------ Data shown

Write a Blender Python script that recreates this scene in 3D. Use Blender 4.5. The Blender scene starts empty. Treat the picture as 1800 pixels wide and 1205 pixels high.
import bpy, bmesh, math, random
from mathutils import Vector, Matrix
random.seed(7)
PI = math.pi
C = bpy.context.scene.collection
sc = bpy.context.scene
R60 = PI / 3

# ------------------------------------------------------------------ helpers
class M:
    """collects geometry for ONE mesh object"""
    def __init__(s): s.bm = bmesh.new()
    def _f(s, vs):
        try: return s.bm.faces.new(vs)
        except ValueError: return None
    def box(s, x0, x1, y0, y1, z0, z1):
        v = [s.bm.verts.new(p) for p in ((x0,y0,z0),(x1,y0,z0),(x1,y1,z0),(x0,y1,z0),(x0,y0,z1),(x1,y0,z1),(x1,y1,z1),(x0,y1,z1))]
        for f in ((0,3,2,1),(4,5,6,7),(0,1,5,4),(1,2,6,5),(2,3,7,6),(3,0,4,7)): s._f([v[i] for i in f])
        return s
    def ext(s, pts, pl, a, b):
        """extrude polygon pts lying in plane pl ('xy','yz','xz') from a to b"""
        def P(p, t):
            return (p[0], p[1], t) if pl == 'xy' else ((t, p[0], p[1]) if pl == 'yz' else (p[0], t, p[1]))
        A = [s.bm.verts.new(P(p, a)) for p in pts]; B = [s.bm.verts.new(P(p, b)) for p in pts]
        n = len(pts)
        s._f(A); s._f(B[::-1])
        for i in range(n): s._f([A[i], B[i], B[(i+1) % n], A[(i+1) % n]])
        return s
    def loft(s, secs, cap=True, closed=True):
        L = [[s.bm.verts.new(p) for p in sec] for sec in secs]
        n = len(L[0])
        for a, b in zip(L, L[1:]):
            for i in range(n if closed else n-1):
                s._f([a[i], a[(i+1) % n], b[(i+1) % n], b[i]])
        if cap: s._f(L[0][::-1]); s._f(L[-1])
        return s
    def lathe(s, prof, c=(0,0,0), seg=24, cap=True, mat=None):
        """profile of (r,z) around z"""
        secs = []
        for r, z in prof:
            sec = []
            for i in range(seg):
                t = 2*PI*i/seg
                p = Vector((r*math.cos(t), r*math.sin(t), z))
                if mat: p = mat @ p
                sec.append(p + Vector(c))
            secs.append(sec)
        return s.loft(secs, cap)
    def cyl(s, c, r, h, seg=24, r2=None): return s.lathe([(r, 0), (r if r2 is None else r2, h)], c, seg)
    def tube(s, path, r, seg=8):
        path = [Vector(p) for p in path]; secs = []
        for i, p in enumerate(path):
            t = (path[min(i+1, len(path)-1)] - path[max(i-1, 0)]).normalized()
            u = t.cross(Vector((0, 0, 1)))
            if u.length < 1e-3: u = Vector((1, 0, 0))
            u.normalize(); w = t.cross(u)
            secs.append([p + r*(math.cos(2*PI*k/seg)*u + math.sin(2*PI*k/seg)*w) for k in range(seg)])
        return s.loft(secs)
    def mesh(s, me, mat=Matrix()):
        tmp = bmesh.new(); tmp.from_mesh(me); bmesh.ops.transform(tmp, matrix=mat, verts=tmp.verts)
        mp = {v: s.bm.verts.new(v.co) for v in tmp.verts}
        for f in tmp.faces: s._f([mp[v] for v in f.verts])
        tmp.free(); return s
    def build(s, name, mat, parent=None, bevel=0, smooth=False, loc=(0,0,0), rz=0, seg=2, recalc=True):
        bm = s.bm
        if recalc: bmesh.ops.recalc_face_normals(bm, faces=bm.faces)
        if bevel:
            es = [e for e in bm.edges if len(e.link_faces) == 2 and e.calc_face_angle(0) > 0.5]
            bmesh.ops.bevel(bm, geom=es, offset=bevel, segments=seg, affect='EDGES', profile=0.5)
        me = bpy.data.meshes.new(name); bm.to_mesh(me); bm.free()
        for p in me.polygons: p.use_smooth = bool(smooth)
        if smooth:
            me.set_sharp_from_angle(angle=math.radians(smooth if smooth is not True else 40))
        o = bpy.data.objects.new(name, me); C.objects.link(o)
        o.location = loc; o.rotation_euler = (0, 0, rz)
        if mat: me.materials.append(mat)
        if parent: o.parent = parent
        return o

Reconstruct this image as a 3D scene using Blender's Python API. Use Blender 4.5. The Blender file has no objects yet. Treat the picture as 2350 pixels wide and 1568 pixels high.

------------

Copy every line of the records above, starting with the first, up to and including the line containing "R60 = PI / 3".

Exercise solution:
Write a Blender Python script that recreates this scene in 3D. Use Blender 4.5. The Blender scene starts empty. Treat the picture as 1800 pixels wide and 1205 pixels high.
import bpy, bmesh, math, random
from mathutils import Vector, Matrix
random.seed(7)
PI = math.pi
C = bpy.context.scene.collection
sc = bpy.context.scene
R60 = PI / 3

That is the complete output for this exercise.